A final clearance sale is expected to begin next Monday and run through early September.

"This is a sad day for Pittsburgh, and for those who have spent their lives working, shopping and making memories here. Whether known as Macy's or Kaufmann's this store has been part of the fabric of our city for more than a century and losing it hurts, even as we remain hopeful about the site's future," Mayor Bill Peduto said in a statement.

Complete plans have not been announced for what will become of the landmark building.

"We have already begun working with CORE, the new owners of this historic location, to ensure the site's rebirth as part of the evolving Smithfield Street corridor, and the ongoing residential, hotel and commercial growth of all of Downtown," Peduto said.

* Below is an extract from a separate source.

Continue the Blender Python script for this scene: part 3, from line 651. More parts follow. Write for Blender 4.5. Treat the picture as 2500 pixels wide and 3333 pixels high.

The new owner, CORE Realty in Philadelphia, has plans to develop a hotel on the top floors, apartments below, and according to Randy Mineo, an executive VP at Core, the bottom two floors will be retail. He says it won't be a large-scale department store, but instead, smaller stores he describes as "high quality."

"High-quality tenants would be the stores that your millennials are shopping at today, throughout the country," said Mineo. "Stores that they find to be interesting."

He says some of the stores could be new the Pittsburgh market. He also says they'll all have sidewalk entrances rather than an interior arcade.

Mineo also told KDKA's David Highfield that as long as the company owns the building, the old clock – often referred to as the "Kaufmann's clock" – will remain.

He also says they'll explore the possibility of whether the Tic Toc Café can remain open in some form.

"To me this is the end of an era," said Audrey Guskey, Ph.D., a marketing professor at Duquesne University.

She says a major city without a big department store downtown sends a bad signal, and makes it even more challenging to attract another one to Downtown Pittsburgh.

"A Target or a Bloomindale's might be an option, but once again, the signal to retailers is that if Macy's is leaving, we don't want to stay here," said Guskey. "We don't want to come in here because this is not really a successful region."